Nel caso specifico, la Corte, nell'accogliere il ricorso dell'erede della vittima e nel cassare la sentenza assolutoria del Ministero, rileva che la decisione impugnata vada cassata non essendosi la stessa attenuta ai principi di diritto sopra richiamati ed in particolare a quelli per i quali la responsabilità del custode, di cui all'

articolo 2051 c.c.

, ha natura oggettiva e presuppone non la colpa conclamata del custode, ma la mera esistenza d'un nesso causale tra la cosa ed il danno, la cui prova e' fornita dal danneggiato mediante la dimostrazione delle condizioni potenzialmente lesive possedute dalla cosa, da valutarsi alla stregua della normale utilizzazione di essa.

Osservazioni e suggerimenti pratici

In via generale, gli enti tenuti alla gestione ed alla manutenzione dei beni di passaggio e di uso pubblico, rispondono, quali custodi, sia in forza dell'

art. 2043 del Codice Civile

(che impone un obbligo generale di diligenza ed attenzione nella gestione del bene), sia per effetto della presunzione di responsabilità contenuta nell'

art. 2051 c.c.

il quale disciplina una sorta di responsabilità oggettiva che può essere superata solo ove l'ente demandato provi che la caduta sia stata provocata da un caso fortuito.

Al tempo stesso, però, il giudice del merito non deve omettere di considerare la possibilità in fatto di una condotta responsabile e concorrente della vittima stessa la quale, per esempio per la particolare conformazione del bene stesso e per la relativa avvistabilità dell'insidia, abbia omesso di procedere senza prestare la doverosa attenzione, con ciò contribuendo attivamente alla caduta e dalla materialità del danni lamentati.

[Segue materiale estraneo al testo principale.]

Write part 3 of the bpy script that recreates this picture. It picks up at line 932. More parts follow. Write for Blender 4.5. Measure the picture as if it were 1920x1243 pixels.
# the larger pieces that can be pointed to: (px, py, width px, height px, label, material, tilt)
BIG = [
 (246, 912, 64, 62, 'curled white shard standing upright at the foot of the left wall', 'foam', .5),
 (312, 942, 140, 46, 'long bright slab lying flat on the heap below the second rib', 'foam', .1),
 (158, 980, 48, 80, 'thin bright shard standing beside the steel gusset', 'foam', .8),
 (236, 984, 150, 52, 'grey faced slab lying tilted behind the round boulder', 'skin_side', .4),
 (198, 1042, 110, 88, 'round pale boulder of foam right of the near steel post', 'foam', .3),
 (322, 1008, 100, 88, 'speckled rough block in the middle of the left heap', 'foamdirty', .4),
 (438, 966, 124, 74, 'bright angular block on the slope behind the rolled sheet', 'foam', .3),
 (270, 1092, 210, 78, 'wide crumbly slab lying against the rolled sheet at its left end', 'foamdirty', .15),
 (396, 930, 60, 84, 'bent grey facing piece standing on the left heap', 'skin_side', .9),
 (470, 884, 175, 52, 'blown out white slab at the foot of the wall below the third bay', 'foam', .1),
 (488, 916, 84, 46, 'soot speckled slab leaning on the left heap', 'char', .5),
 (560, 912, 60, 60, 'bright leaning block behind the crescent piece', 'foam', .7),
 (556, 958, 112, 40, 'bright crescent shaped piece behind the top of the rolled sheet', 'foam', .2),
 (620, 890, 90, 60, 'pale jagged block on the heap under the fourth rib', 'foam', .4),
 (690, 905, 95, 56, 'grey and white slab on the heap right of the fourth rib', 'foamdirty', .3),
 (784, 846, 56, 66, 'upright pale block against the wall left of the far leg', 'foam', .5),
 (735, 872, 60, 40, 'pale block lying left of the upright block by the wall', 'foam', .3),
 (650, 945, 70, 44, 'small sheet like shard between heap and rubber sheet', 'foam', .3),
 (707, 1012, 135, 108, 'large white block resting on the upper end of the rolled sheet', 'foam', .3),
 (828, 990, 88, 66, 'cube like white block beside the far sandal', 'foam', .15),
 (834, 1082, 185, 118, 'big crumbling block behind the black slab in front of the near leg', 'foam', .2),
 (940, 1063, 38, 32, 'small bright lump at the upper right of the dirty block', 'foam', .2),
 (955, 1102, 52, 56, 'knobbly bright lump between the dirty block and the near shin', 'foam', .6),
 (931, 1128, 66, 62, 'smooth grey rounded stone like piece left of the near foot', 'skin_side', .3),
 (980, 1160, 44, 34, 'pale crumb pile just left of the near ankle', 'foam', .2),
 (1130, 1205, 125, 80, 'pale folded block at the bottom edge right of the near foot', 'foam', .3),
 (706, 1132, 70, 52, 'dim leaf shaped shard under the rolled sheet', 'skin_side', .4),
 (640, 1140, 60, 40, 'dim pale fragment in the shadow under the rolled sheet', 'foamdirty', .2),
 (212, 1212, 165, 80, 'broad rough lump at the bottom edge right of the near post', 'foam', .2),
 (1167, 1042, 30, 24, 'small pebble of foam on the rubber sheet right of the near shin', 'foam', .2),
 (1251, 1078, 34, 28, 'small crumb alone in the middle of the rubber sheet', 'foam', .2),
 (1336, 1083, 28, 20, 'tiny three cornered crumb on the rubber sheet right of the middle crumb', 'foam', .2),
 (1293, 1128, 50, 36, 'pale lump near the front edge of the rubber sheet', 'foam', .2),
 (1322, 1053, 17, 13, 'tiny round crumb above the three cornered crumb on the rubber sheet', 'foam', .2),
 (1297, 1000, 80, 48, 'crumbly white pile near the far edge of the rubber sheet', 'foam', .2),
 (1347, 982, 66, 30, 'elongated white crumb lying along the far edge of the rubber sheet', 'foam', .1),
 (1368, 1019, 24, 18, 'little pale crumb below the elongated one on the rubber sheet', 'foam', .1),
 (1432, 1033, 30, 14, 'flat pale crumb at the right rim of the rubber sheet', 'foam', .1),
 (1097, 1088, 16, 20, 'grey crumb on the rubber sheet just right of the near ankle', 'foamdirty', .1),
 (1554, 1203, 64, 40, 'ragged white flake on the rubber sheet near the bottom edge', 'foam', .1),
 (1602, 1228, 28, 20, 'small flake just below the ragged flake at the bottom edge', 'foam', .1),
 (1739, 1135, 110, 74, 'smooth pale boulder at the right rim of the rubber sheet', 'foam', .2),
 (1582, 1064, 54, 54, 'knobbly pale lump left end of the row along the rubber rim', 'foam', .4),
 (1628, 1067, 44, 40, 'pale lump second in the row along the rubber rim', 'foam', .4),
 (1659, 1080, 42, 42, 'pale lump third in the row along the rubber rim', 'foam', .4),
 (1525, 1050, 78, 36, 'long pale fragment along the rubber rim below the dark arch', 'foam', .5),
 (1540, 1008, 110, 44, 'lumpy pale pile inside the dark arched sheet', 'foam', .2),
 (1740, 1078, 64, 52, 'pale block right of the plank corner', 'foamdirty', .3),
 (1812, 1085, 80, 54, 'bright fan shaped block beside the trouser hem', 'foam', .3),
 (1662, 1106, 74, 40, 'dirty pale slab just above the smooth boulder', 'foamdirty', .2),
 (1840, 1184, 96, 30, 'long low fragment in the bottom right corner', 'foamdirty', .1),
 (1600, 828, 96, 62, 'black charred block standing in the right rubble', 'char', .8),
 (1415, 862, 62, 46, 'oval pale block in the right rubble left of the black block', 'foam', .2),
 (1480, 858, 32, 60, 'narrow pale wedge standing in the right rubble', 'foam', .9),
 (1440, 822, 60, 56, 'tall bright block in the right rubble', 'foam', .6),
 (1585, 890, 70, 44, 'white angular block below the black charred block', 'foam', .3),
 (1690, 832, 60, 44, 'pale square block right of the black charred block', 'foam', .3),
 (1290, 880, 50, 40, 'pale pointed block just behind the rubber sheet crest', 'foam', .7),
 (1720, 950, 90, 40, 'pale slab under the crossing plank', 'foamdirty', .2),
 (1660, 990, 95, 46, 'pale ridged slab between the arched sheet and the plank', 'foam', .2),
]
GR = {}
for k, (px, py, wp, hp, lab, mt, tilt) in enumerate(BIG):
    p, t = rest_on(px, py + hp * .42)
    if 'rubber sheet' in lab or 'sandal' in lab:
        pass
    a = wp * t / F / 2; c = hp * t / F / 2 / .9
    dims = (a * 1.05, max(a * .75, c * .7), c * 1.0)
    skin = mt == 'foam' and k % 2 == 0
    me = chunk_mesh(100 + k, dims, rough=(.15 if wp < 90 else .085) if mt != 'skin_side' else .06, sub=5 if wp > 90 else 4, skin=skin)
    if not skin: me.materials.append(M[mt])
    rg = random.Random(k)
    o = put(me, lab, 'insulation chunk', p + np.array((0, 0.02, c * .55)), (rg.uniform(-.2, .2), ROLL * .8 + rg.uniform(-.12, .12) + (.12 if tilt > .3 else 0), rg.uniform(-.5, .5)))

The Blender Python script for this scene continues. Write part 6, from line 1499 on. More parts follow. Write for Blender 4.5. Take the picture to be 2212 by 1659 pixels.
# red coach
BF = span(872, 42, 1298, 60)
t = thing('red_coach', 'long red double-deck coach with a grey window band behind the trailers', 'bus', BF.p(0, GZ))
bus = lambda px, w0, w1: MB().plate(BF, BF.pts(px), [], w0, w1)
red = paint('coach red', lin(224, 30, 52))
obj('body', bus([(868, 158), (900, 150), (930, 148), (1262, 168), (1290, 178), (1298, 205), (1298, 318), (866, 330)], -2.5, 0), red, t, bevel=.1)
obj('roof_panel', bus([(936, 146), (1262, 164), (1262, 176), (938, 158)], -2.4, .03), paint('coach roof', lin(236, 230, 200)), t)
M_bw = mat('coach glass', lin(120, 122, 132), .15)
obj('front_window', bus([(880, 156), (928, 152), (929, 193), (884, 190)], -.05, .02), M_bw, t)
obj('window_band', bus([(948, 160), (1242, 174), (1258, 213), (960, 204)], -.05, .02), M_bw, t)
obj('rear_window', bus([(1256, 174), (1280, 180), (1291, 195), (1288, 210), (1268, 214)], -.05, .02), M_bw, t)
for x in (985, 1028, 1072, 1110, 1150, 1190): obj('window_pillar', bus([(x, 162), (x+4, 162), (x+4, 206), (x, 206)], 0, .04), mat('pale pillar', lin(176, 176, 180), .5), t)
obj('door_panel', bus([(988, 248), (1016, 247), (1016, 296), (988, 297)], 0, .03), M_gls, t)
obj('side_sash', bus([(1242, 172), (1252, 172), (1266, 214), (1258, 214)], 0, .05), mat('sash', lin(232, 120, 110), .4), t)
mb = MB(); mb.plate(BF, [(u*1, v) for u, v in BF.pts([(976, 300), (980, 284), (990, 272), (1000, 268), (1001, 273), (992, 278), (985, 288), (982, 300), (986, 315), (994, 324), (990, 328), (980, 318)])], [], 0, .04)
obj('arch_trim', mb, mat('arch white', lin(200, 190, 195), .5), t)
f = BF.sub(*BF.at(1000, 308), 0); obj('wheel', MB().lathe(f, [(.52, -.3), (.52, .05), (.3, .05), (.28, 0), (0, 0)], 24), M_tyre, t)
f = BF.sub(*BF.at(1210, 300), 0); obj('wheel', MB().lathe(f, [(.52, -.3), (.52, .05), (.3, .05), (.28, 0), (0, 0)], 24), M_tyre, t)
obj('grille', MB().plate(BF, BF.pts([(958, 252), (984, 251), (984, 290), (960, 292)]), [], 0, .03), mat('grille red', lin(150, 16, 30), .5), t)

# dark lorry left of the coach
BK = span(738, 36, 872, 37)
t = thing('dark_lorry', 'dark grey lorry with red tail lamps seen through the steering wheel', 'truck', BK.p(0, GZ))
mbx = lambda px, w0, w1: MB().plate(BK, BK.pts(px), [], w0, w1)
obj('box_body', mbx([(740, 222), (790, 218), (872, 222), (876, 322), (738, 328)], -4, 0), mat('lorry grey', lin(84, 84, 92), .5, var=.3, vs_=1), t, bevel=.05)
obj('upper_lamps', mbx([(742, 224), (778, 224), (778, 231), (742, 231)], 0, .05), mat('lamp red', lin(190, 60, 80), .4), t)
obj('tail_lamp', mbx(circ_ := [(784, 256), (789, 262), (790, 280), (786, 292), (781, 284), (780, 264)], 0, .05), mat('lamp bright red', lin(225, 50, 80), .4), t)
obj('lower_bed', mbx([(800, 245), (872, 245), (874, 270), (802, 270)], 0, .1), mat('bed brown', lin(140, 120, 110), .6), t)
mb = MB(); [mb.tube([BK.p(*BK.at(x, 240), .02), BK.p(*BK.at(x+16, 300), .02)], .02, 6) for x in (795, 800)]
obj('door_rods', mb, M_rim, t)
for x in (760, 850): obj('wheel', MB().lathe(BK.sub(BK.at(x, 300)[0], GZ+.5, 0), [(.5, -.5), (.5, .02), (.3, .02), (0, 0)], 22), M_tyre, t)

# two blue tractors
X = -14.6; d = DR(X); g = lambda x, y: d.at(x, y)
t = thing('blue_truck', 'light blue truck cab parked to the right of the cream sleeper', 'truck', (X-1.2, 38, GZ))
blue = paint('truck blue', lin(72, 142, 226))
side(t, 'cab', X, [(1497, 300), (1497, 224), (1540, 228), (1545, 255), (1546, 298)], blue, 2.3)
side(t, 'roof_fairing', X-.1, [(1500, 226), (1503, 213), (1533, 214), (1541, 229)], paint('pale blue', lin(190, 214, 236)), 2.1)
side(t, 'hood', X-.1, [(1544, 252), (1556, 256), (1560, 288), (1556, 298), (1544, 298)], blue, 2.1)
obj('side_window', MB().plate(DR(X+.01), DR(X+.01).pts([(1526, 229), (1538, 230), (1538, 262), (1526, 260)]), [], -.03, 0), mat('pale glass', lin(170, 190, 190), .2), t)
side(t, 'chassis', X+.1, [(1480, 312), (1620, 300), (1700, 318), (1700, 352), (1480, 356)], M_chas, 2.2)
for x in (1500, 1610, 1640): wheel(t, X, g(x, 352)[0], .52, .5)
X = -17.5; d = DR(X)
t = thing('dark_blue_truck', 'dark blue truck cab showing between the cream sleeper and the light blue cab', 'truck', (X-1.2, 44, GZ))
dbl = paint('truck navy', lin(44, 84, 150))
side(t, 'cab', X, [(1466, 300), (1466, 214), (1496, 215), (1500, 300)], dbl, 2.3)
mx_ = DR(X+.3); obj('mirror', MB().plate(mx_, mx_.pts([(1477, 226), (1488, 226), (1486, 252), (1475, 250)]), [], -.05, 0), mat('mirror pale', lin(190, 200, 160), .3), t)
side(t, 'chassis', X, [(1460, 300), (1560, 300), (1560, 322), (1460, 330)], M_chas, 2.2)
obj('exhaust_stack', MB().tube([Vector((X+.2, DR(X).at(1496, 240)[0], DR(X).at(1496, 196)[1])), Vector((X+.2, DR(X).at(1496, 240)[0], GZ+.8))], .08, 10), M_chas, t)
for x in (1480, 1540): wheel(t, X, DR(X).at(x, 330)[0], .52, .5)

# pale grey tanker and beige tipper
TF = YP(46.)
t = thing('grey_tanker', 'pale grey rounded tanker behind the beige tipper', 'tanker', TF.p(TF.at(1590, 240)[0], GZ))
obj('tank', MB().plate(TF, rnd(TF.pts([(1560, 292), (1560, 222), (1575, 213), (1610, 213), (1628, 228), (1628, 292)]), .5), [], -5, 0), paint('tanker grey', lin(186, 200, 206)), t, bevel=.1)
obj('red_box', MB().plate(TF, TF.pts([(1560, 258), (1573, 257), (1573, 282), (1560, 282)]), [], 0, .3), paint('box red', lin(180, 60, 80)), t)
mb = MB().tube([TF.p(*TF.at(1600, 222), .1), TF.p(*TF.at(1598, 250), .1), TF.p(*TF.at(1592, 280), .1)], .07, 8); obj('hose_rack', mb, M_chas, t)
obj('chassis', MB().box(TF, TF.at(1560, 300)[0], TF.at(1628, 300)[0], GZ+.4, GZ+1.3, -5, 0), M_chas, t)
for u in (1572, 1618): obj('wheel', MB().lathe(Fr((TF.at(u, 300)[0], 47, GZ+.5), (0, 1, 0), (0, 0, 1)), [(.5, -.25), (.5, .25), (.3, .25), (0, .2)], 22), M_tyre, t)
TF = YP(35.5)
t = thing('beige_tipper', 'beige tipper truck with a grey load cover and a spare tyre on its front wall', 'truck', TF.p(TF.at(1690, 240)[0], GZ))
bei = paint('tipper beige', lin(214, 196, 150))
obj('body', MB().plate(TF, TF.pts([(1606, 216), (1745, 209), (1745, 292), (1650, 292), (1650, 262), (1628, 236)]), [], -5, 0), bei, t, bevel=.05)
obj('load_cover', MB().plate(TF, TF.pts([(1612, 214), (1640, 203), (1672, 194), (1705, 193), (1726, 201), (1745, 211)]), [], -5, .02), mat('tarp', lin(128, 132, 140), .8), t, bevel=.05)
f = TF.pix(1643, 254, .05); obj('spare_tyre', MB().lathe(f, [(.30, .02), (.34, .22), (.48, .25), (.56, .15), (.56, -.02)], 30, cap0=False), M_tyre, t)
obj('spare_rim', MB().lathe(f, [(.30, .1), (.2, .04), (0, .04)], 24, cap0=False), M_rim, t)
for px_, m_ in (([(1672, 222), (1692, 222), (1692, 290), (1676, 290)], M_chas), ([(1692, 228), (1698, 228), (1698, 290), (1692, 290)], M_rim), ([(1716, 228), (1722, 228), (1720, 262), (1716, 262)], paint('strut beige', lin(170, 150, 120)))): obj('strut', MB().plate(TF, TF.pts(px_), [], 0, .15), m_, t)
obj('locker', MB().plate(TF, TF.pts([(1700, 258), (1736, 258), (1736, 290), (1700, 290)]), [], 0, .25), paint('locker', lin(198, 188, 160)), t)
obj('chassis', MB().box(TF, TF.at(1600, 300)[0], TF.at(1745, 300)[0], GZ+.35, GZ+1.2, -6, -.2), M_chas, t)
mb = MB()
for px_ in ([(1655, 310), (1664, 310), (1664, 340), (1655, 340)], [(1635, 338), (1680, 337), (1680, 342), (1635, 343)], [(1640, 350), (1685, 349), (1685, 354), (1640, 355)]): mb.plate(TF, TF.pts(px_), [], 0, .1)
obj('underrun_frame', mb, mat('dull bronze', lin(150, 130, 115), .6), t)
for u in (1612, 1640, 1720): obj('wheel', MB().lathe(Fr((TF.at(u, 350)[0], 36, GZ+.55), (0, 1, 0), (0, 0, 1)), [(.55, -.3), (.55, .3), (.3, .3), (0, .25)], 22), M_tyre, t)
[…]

Il concorso colposo della vittima che cada a terra per effetto di una insidia, infatti, ben può essere dichiarato in associazione alla colpa del custode, ai sensi di quanto previsto dall'

art. 1227

c.c.

, che, al primo comma, dispone che “se il fatto colposo del creditore ha concorso a cagionare il danno, il risarcimento è diminuito secondo la gravità della colpa e l'entità delle conseguenze che ne sono derivate”.

Conclusioni

Nel riparto dell'onere probatorio tra vittima e custode, al primo spetterà allegare e dimostrare il fatto, la pericolosità intrinseca del bene e la relazione causale tra la caduta e le lesioni subite. Mentre al custode, gravato della presunzione quasi assoluta di responsabilità, spetterà dimostrare che la caduta sia da ricollegare ad un evento fortuito, esterno ed imprevedibile, oltre che inevitabile, ovvero al fatto concausale della stessa vittima che abbia omesso l'adozione di una doverosa prudenza ed attenzione nell'accedere all'area pericolosa.